Hizbullah lideri Hasan Nasrallah, Hizbullah’a ait bir silah kamyonunun el-Kahale’de devrilmesinin ardından bölgede yaşananlardan sorumlu tuttuğu bir Lübnan televizyon kanalına saldırı başlattı. Söz konusu olayda kamyona eşlik edenlerin bölgedeki gençlere ateş açması sonucu çatışma çıkmıştı.
Lübnan MTV kanalını kasteden Nasrallah, “Bu meşhur, kötü niyetli kanalın yaptıkları olmasaydı, yaşananlar gerçekleşmeyecekti. Bir bütün olarak ülkenin karşı karşıya kalabileceği potansiyel risklerin ve sonuçların birincil sorumlusu, bu medya kuruluşunun yaptığı şeydir. Bu durum, haber yapmak ve bir bakış açısını ifade etmekle ilgili değil. Her halükârda yargı bu konuyu ele almalı. Zira burada saldırıya ve öldürmeye tahrik var. Biz yargının kararını bekleyeceğiz” açıklamasında bulundu.
Lübnan'da ve tüm Ortadoğu’da durumun ulaştığı alay ve aşağılama düzeyine bir bakın! Nasrallah çıkmış, şu an medya ve yargı dersi veriyor. Oysa her zaman onun liderliği altındaki Hizbullah, ‘haber yıkama’ dediğim süreci başlatan ilk taraftı.
‘Direniş’ kavramını tahrif eden ve bölgede (ve hatta Güney Amerika’da) uyuşturucu kaçakçılığının kapılarını açan Hizbullah lideri Nasrallah medyaya ders veriyor. Ve şimdi de Suudi Arabistan ‘baklava’ kutularında iki milyondan fazla Captagon hapının kaçakçılığını engellediğini açıklıyor.

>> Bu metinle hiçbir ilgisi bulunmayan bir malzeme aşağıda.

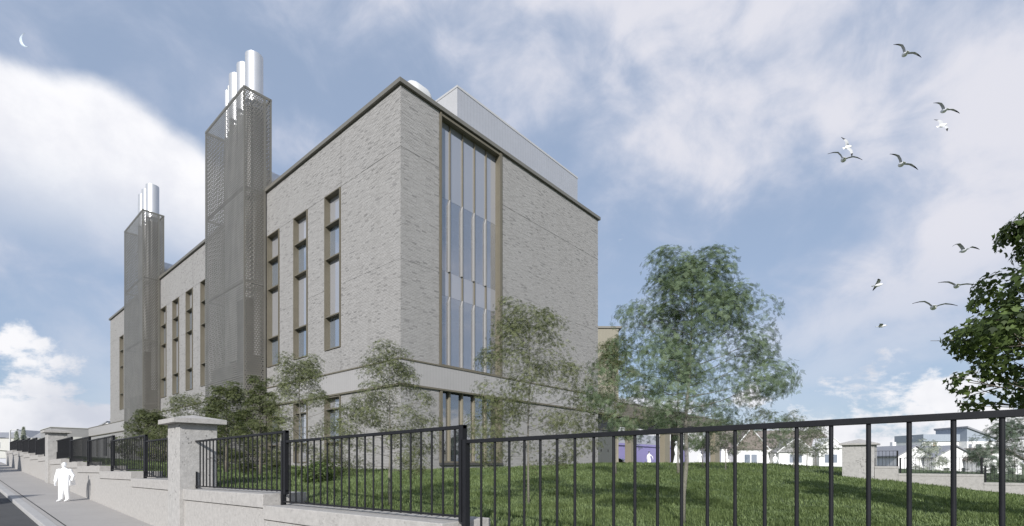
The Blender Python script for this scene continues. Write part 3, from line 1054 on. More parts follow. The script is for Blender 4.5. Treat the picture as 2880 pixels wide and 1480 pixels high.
pier(-11.97, -11.02, -6.24, -5.20, -2.3, 1.095, 1.37, 'near speckled granite pier with flat pyramid cap beside the pavement')
pier(-11.97, -11.08, 18.40, 19.48, -1.6, 1.80, 2.05, 'distant granite pier between the railings, halfway up the street')


# ------------------------------------------------------------------ railings
def railing(x, ylow, yhigh, ztl, zth, zbl, zbh, label, posts=(True, True), pitch=0.25, bar=0.0168, rail=(0.032, 0.05), cat='railing', group='black railing panels'):
    """Panel in the plane x: heights at the low-y end (ztl, zbl) and at the high-y end (zth, zbh)."""
    t = thing('railing_panel', (x, (ylow + yhigh) / 2, min(zbl, zbh)), label, cat, group)
    w_, h_ = rail
    for nm, a, b, h2 in (('top_rail', ztl, zth, h_), ('bottom_rail', zbl + h_ * .55, zbh + h_ * .55, h_ * .55)):
        mb = MB()
        mb.hexa([(x - w_, ylow, a - h2), (x + w_, ylow, a - h2), (x + w_, yhigh, b - h2), (x - w_, yhigh, b - h2)],
                [(x - w_, ylow, a), (x + w_, ylow, a), (x + w_, yhigh, b), (x - w_, yhigh, b)])
        build(mb, nm, 'railing_black', t, bevel=0.003)
    L_ = (ztl + zth) / 2 - (zbl + zbh) / 2 - h_
    mb = MB(); mb.tube([(0, 0, -L_ / 2 - .02), (0, 0, L_ / 2 + .02)], bar, 10, caps=False)
    me = mesh_of(mb, 'bar', 'railing_black', (0, 0, 0), True)
    n_ = int((yhigh - ylow - 0.12) / pitch)
    for i in range(n_ + 1):
        y = yhigh - (0.30 if not posts[1] else 0.34) * pitch / 0.25 - i * pitch
        if y < ylow + 0.06:
            break
        f = (y - ylow) / (yhigh - ylow)
        zt, zb = ztl + (zth - ztl) * f - h_, zbl + (zbh - zbl) * f
        inst(me, 'bar', (x, y, (zt + zb) / 2 + h_ * .25), t)
    for on, y, zt, zb in ((posts[0], ylow + .04, ztl, zbl), (posts[1], yhigh - .04, zth, zbh)):
        if on:
            mb = MB(); mb.box(x - .045, x + .045, y - .04, y + .04, zb - .06, zt + .004); build(mb, 'post', 'railing_black', t, bevel=0.003)
    if not posts[1]:
        mb = MB(); mb.box(x - .02, x + .02, yhigh - .035, yhigh, zbh - .06, zbh + .42); build(mb, 'wall_bracket', 'railing_black', t)
    return t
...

Elbette ‘baklava’nın herkesin bildiği ve açıklamaya gerek duymadığı bir coğrafi kapsamı vardır. Lübnan'daki durum gıda maddelerinin sömürülmesi noktasına kadar ulaştı.
Nasrallah'ın konuşmasındaki ironi bununla da kalmadı. Lübnan MTV kanalına yönelik saldırısında “Yargı bu konuyla ilgilenmeli” diyor. Burada sorulması gereken soru şu: Nasrallah hangi yargıdan bahsediyor?
Partisinin sabah akşam çiğnediği yargıdan mı? Ya da Beyrut Limanı patlaması olayında savaştığı yargıdan mı? Yoksa Nasrallah, Lübnanlı siyasetçilere, gazetecilere ve aydınlara, özellikle de merhum Refik Hariri'ye karşı gerçekleştirilende olduğu gibi tüm suikastlarda iş birliği yapmadığı yargıdan mı bahsediyor?
Bu yüzden ‘ironi’ diyorum, komik bir ironi. Bu adam devlet kavramını ortadan kaldırırken, toplumsal dokusunu yırtarken, iç ve dış güvenliğini tehlikeye atarken, Suriye’de kan akıtırken, Lübnan'da İran'la ticaret yaparken, şimdi çıkıp medya ve yargı dersi veriyor!
Bu nedenle saygıdeğer okuyucu, bu öfkeli bir yazı değil, Lübnan için bir kalp kırıklığı yazısı. Silahlı mezhepçilik vatanseverliğe ve sivil devlete galip geldiğinde, Lübnan'a ve bölgedeki diğer acı çeken ülkelere yazık olacak. Çünkü aklı başında hiç kimse, hele sahte sloganlardan ve bunun tecrübesinden bıkmış bir bölgede, bu şekilde yanan ülkelere yardım etmek için zaman, para ve emek harcamayı kabul etmez.